We can probably safely say that in Brahms’ musical language, the E flat major key is a major key that can communicate sadness, comfort and hope.  In fact, we almost feel there are some urges in the music in the Geistliches Lied to go to the related minor, the C minor, in small parts of the music, but it never does.  In fact, the piece ends with a very grandly beautiful series of soaring Amens – a beautiful coda exhibiting almost the full range of the E flat major chord!  In the E flat major intermezzo, which Brahms called a “lullaby of my sorrow”, the middle section is in a minor key too, in this case the E flat minor.

I am thereby reminded of the connection between the E flat major and the E flat minor in Brahms.

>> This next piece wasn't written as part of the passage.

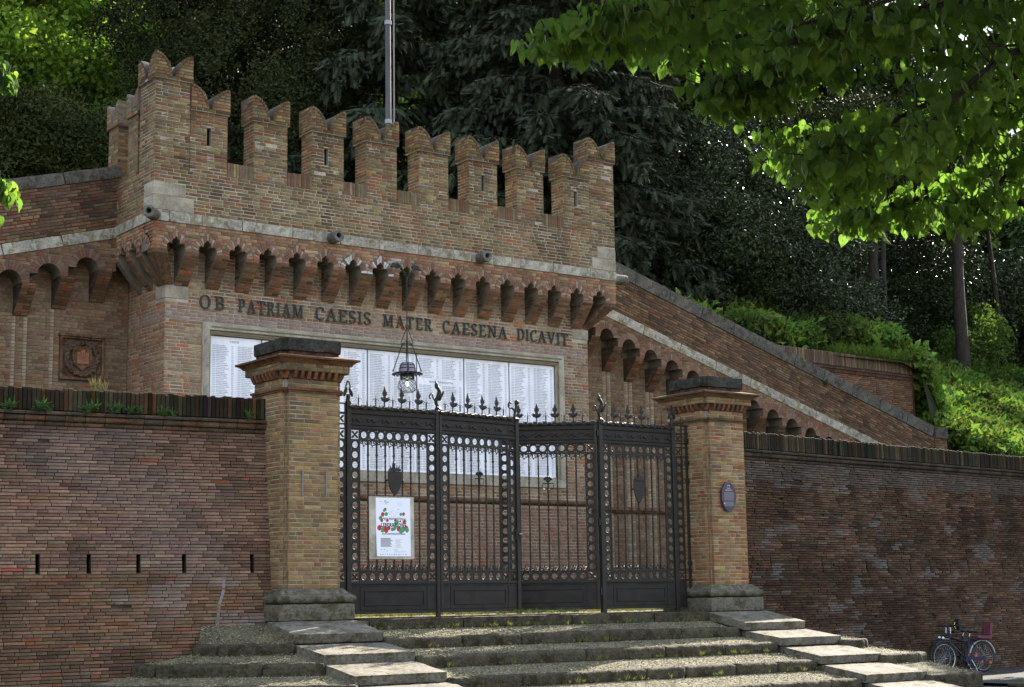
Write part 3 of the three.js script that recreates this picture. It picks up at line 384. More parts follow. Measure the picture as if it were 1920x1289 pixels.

I ponder on the fact that the first ever solo piano piece Brahms wrote (the Scherzo Op.4) was in the key of E flat minor, and then, in the Rhapsody Op.119, no.4, the very last solo piano piece Brahms wrote, he starts the piece from E flat major and ends it in E flat minor.  No “recapitulation” back into E flat major!  And of all 24 keys to use, Brahms used this first and last for the piano.  He also wrote the last piece of the Op118 in E flat minor (the “middle section” of this beautiful pieces goes, rather conventionally, to its related major, the G flat major).

Brahms’ facility in moving between E flat major and E flat minor can be seen even in this early Scherzo, where he moved, you guess it, from the E flat minor of the 1st movement, to the E flat major of its Trio I.

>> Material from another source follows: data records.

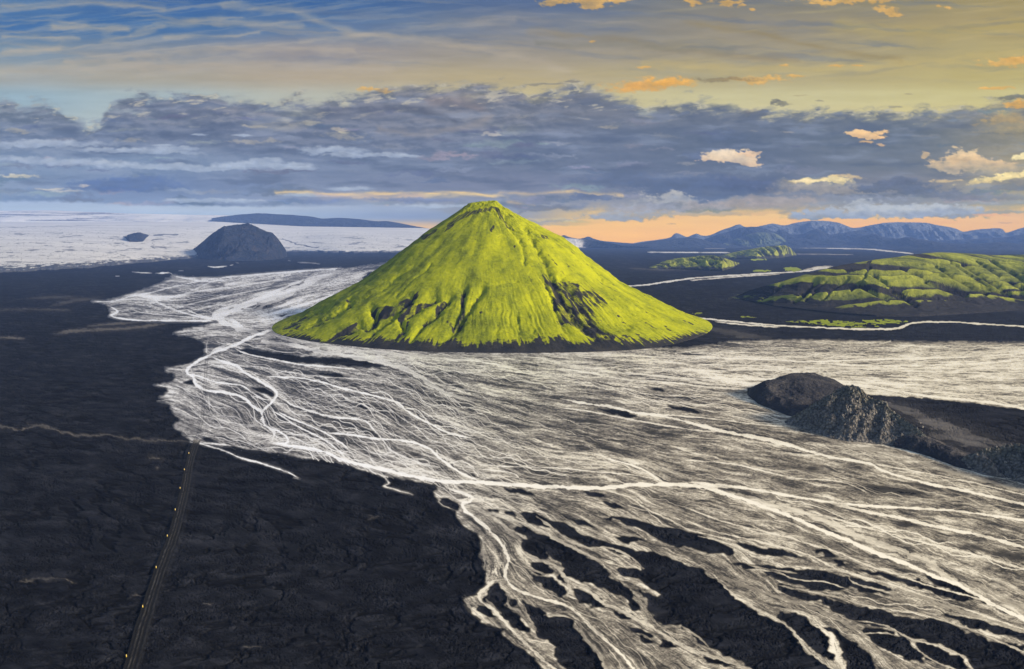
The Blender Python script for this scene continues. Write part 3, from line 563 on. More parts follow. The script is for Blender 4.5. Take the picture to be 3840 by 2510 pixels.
# right-hand detail
blob(1640,440,210,34,(90,104,140),.8,.7,.8,.1); blob(1740,430,110,20,(88,100,136),.6,.8,.8); blob(1480,420,200,24,(94,108,142),.6,.9,.9)
blob(1550,470,102,22,(150,156,174),.9,.5,1.2,.7,edge=(192,188,186)); blob(1500,486,130,12,(150,152,170),.8,.7,1); blob(1460,500,120,12,(150,156,176),.8,.7,1); blob(1680,476,130,12,(160,152,158),.8,.8,1); blob(1800,468,150,13,(170,158,156),.7,.8,1)
blob(1950,440,200,16,(166,156,150),.65,.9,1.1); blob(1905,419,80,9,(246,222,166),.95,.8,1.3); blob(1870,421,36,6,(250,226,180),.9,.7,1.2); blob(1960,412,60,5,(232,200,150),.7,.8,1.3)
blob(2090,437,135,17,(98,108,136),.95,.5,.9,.2); blob(2070,424,60,10,(104,112,138),.9,.6,1); blob(2180,450,80,12,(110,118,142),.7,.8,1); blob(2240,458,110,10,(120,126,146),.6,.8,1)
blob(2000,462,120,10,(140,146,166),.7,.8,1); blob(2000,474,50,12,(160,168,188),.7,.6,1.1,edge=(190,192,196))
blob(2100,494,195,23,(142,150,172),1,.35,.6,.7,edge=(180,184,196)); blob(1930,502,115,18,(138,150,176),1,.5,.6,.5,edge=(160,168,190)); blob(2200,500,110,13,(130,144,172),.9,.5,.7,.5)
blob(1700,366,76,19,(222,192,166),.97,.3,1.25,.4,.04,edge=(240,214,182)); blob(1672,356,34,14,(236,212,184),.95,.4,1.1,edge=(244,222,196)); blob(1745,358,44,5,(228,194,164),.9,.5,1.3); blob(1600,381,24,5,(150,150,158),.6,.8,1.3)
blob(2012,314,46,11,(238,190,140),.97,.35,1.35,.4,-.03,edge=(250,208,156)); blob(2040,308,28,5,(240,196,146),.9,.5,1.3); blob(2052,336,12,4,(232,190,150),.9,.5,1.3); blob(2015,330,20,4,(232,184,132),.8,.6,1.4); blob(1830,308,22,3,(165,160,160),.6,.8,1.3); blob(1750,305,14,2.5,(165,160,160),.5,.8,1.3)
blob(2260,385,92,30,(178,166,150),.95,.4,1.1,.5,.05,edge=(236,200,158)); blob(2240,362,55,17,(214,184,150),.95,.4,1.3,edge=(248,214,168)); blob(2320,400,60,16,(150,148,146),.8,.6,1,edge=(200,180,150)); blob(2152,358,14,7,(226,192,150),.85,.6,1.5)
blob(2330,412,80,9,(250,226,164),.95,.6,1.1,rot=-.16); blob(2280,424,60,5,(250,222,160),.8,.7,1.1,rot=-.1); blob(2372,362,28,8,(255,236,180),.95,.5,1.1,rot=-.2); blob(2200,420,40,4,(240,205,150),.7,.8,1.2)
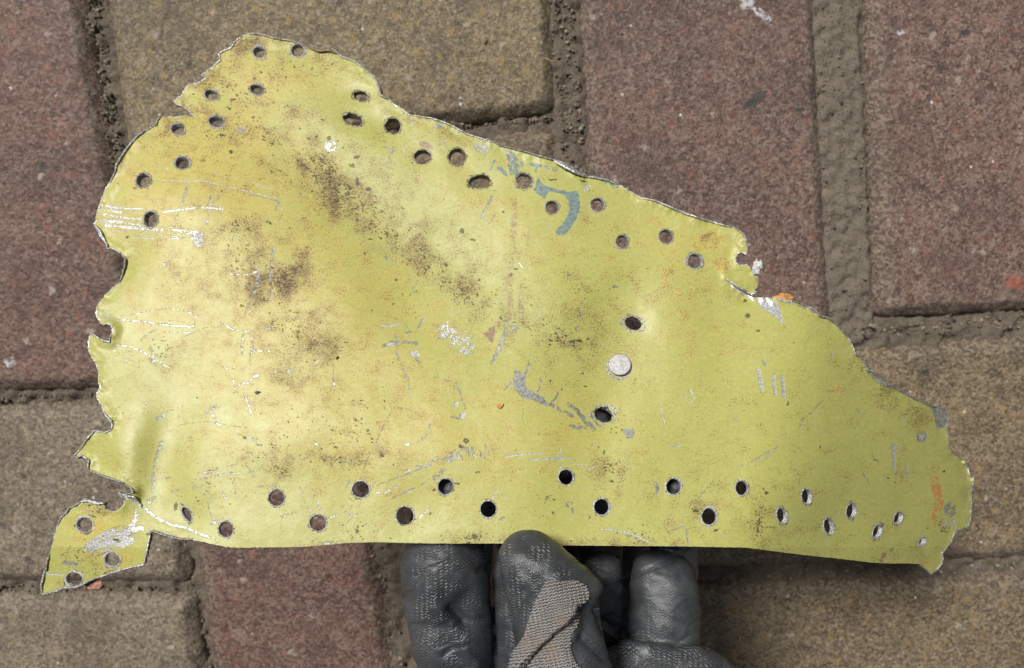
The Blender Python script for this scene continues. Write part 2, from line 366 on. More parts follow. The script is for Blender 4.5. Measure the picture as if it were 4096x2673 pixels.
# ------------------------------------------------------------------ the panel: outline and holes in photo px
OUT = [(974,139),(939,165),(924,191),(895,203),(875,217),(881,238),(852,264),(835,275),(817,290),(803,301),(820,310),(800,325),(748,342),(735,359),(727,377),(704,397),(693,400),(698,413),(733,429),(752,445),(778,470),(748,461),(695,467),(643,468),(629,481),(626,498),(597,513),(571,527),(545,548),(510,591),(478,637),(464,661),(461,684),(435,730),(414,771),(400,811),(387,846),(382,887),(371,895),(377,905),(394,929),(400,946),(426,975),(429,993),(458,999),(487,1019),(501,1039),(498,1068),(490,1097),(478,1132),(452,1149),(426,1172),(400,1207),(388,1225),(380,1251),(388,1271),(400,1291),(412,1300),(424,1297),(440,1300),(448,1314),(446,1335),(438,1352),(440,1368),(417,1364),(400,1356),(377,1338),(362,1335),(351,1369),(354,1398),(365,1430),(382,1456),(394,1485),(391,1520),(397,1549),(385,1572),(383,1590),(403,1619),(411,1648),(429,1671),(443,1682),(449,1703),(443,1720),(417,1729),(377,1723),(359,1743),(342,1763),(327,1787),(316,1802),(296,1822),(307,1831),(325,1822),(354,1840),(351,1869),(354,1883),(406,1903),(452,1918),(498,1935),(522,1953),(532,1969),(504,1979),(472,1970),(481,1985),(498,1999),(493,2022),(464,2045),(440,2042),(420,2034),(417,2011),(394,2005),(365,2002),(342,1990),(319,2008),(301,2022),(275,2034),(267,2051),(243,2069),(229,2098),(220,2132),(209,2179),(197,2213),(188,2248),(183,2283),(176,2282),(170,2320),(164,2340),(165,2376),(174,2381),(220,2367),(255,2353),(300,2350),(325,2344),(359,2324),(400,2312),(446,2292),(510,2274),(574,2260),(585,2219),(594,2173),(603,2144),(598,2132),(614,2126),(666,2144),(724,2158),(771,2161),(829,2173),(898,2187),(927,2191),'s',(1087,2190),(1203,2188),(1290,2182),(1377,2173),(1504,2169),(1638,2173),(1811,2175),(1985,2174),(2255,2182),(2522,2184),(2753,2186),(2869,2189),(2985,2191),(3071,2202),(3170,2215),(3286,2228),(3373,2237),(3489,2251),(3576,2255),(3633,2254),(3680,2257),'j',(3703,2277),(3723,2297),(3749,2280),(3770,2254),(3773,2231),(3767,2213),(3790,2190),(3807,2167),(3819,2132),(3836,2121),(3871,2109),(3883,2086),(3888,2022),(3886,1970),(3894,1929),(3880,1903),(3865,1854),(3848,1837),(3807,1805),(3796,1785),(3796,1769),(3790,1723),(3793,1653),(3787,1636),(3709,1619),(3662,1595),(3605,1566),(3552,1535),(3489,1485),(3471,1480),(3460,1453),(3442,1427),(3422,1419),(3410,1381),(3396,1352),(3373,1326),(3344,1294),(3309,1271),(3280,1265),(3260,1239),(3228,1222),(3170,1201),(3112,1194),(3031,1190),(3012,1189),(2960,1163),(2905,1119),(2962,1157),(3004,1180),(3032,1167),(3018,1160),(3028,1152),(3034,1132),(3034,1109),(3014,1097),(3003,1074),(2988,1056),(2976,1060),(2958,1060),(2944,1048),(2941,1030),(2952,1016),(2970,1012),(2985,1020),(2991,1004),(2988,964),(2974,935),(2933,906),(2895,900),(2829,881),(2753,858),(2684,829),(2626,803),(2568,788),(2522,765),(2475,736),(2429,713),(2377,701),(2354,707),(2336,692),(2313,680),(2272,658),(2232,643),(2174,629),(2099,606),(2000,580),(1985,571),(1869,536),(1800,498),(1724,472),(1637,458),(1609,435),(1580,417),(1556,394),(1527,377),(1522,348),(1504,316),(1464,278),(1417,243),(1371,228),(1348,210),(1316,188),(1278,191),(1232,183),(1162,162),(1093,151),(1029,133),(1000,132)]
HOLES = [  # u, v, ru, rv, angle, ragged, rim width px, style
    (1037,209,24,22,30,.6,11,0),(1191,203,25,25,0,.5,11,0),(846,380,28,20,15,.8,7,0),(1029,359,29,20,15,.8,7,0),(866,487,30,22,5,.8,9,0),(713,516,26,24,0,1.4,8,0),
    (730,652,28,26,0,.7,9,0),(574,722,29,28,0,.7,8,0),(603,878,28,31,10,.8,9,0),(1445,385,32,19,15,2.2,5,1),(1411,478,40,24,17,2.4,6,1),(1571,504,32,31,30,2.2,6,1),
    (1690,628,34,28,0,1.0,6,1),(1829,629,35,35,0,.8,4,1),(1919,727,44,27,-8,1.0,4,1),(2096,724,33,32,0,2.0,6,0),(2209,829,26,26,0,.4,6,0),(2391,820,28,27,0,.4,6,0),
    (2490,967,26,26,0,.4,6,0),(2664,946,28,28,0,.4,5,0),(2779,1045,27,29,0,.6,12,0),
    (2533,1294,34,25,20,.5,17,2),(2414,1659,36,30,25,1.6,19,2),
    (1107,1993,32,32,0,.3,6,0),(1272,2092,33,33,0,.4,6,0),(1443,1958,34,33,0,.3,6,0),(1620,2063,35,36,0,.5,7,0),(1782,1947,31,32,0,.3,6,0),(1953,2037,32,33,0,.3,6,0),
    (2265,1909,30,31,0,.4,6,0),(2407,2028,30,32,0,.3,8,0),(2695,1946,30,32,0,.3,8,0),(2837,2066,30,34,0,.4,9,0),(2967,1952,25,29,0,.3,7,0),
    (3128,2063,20,31,-12,.5,6,0),(3227,1987,20,31,-10,.5,5,0),(3315,2106,19,33,-14,1.2,6,0),(3405,2045,20,31,8,.5,6,0),(3509,2127,17,29,22,.6,5,0),(3593,2074,16,26,22,1.0,5,0),(3689,2167,11,20,28,.8,5,0),
    (748,2057,15,32,-28,.8,7,0),(904,2118,29,32,-10,.4,6,0),(339,2100,32,30,0,.6,9,0),(449,2240,30,30,0,.5,8,0),(296,2318,33,29,-10,1.0,8,0)]

def chaikin_jag():
    pts = []; amp = 2.6; src = OUT; mode = []
    for p in src:
        if p == 's': amp = .7; continue
        if p == 'j': amp = 2.6; continue
        pts.append(p); mode.append(amp)
    out = []; n = len(pts)
    for i in range(n):
        a = np.array(pts[i], float); b = np.array(pts[(i + 1) % n], float); L = np.linalg.norm(b - a); k = max(1, int(L / 7))
        nrm = np.array([-(b - a)[1], (b - a)[0]]) / (L + 1e-9)
        for j in range(k):
            f = j / k
            p = a * (1 - f) + b * f
            o = (rng.random() - .5) * 2 * mode[i] * (1 if j else .4)
            out.append(p + nrm * o)
    return np.array(out)
OUTL = chaikin_jag()

STEP = 3.0
gx = np.arange(126, 3930, STEP); gy = np.arange(105, 2406, STEP)
GU, GV = np.meshgrid(gx, gy)
NX, NY = len(gx), len(gy)

def sdf_of(gx, gy):
    GU, GV = np.meshgrid(gx, gy); st = gx[1] - gx[0]
    d = np.full(GU.shape, 90.0); ins = np.zeros(GU.shape, bool); n = len(OUTL); pad = 90
    for i in range(n):
        ax, ay = OUTL[i]; bx_, by_ = OUTL[(i + 1) % n]
        i0 = max(0, int((min(ax, bx_) - pad - gx[0]) / st)); i1 = min(len(gx), int((max(ax, bx_) + pad - gx[0]) / st) + 2)
        j0 = max(0, int((min(ay, by_) - pad - gy[0]) / st)); j1 = min(len(gy), int((max(ay, by_) + pad - gy[0]) / st) + 2)
        if i1 > i0 and j1 > j0:
            u = GU[j0:j1, i0:i1]; v = GV[j0:j1, i0:i1]; dx, dy = bx_ - ax, by_ - ay
            t = np.clip(((u - ax) * dx + (v - ay) * dy) / (dx * dx + dy * dy + 1e-9), 0, 1)
            d[j0:j1, i0:i1] = np.minimum(d[j0:j1, i0:i1], np.hypot(u - ax - t * dx, v - ay - t * dy))
        lo, hi = min(ay, by_), max(ay, by_)
        ja = int(math.ceil((lo - gy[0]) / st)); jb = int(math.ceil((hi - gy[0]) / st))
        for j in range(max(0, ja), min(len(gy), jb)):
            xc = ax + (gy[j] - ay) / (by_ - ay) * (bx_ - ax)
            k = int(math.ceil((xc - gx[0]) / st)); ins[j, max(0, k):] ^= True
    s_out = np.where(ins, -d, d)
    s = s_out.copy(); hd = np.full(GU.shape, 99.0)
    for k, (u0, v0, ru, rv, an, rag, rw, sty) in enumerate(HOLES):
        pad = 70
        i0 = max(0, int((u0 - ru - pad - gx[0]) / st)); i1 = min(len(gx), int((u0 + ru + pad - gx[0]) / st) + 2)
        j0 = max(0, int((v0 - rv - pad - gy[0]) / st)); j1 = min(len(gy), int((v0 + rv + pad - gy[0]) / st) + 2)
        u = GU[j0:j1, i0:i1] - u0; v = GV[j0:j1, i0:i1] - v0
        ca, sa = math.cos(R(an)), math.sin(R(an)); p = u * ca + v * sa; q = -u * sa + v * ca
        h = (np.hypot(p / ru, q / rv) - 1) * min(ru, rv)
        th = np.arctan2(q, p)
        h = h + rag * 1.8 * (np.sin(th * 3 + k) * .5 + np.sin(th * 7 + k * 2.1) * .5 + np.sin(th * 13 + k * .7) * .4) * .7
        s[j0:j1, i0:i1] = np.maximum(s[j0:j1, i0:i1], -h)
        hd[j0:j1, i0:i1] = np.minimum(hd[j0:j1, i0:i1], h)
    return s_out, s, hd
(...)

The E flat minor is rarely used in orchestral music – possibly because none of the notes in the chord of the E flat minor is played on an open string? – Berlioz’s orchestration manual calls this “almost impracticable”.

The interesting (and perhaps particularly dark and ruminating) effect of the E flat minor is that both its 1st (E flat) and 3rd (G flat) notes are flat notes and played on black keys on the piano.  This makes it 1 of only 2 minor scales where both these are on black keys (the other key is B flat minor).

So, the “research” I have been doing for our concert is to listen to some Brahms E flat major (and E flat minor) pieces: 3 excellent ones include his Intermezzo Op 117, no 1 (very Brahmsian “inner power” E flat major) (Radu Lupu), his Intermezzo for the piano, Op.118, no 6 (one of my favourite Brahms pieces) (Murray Perahia; no 6 start at 17:00), and the Rhapsody Op.119, no 4 (from E flat major to E flat minor … and majestic throughout, just like his Scherzo, but in reverse …) (Radu Lupu).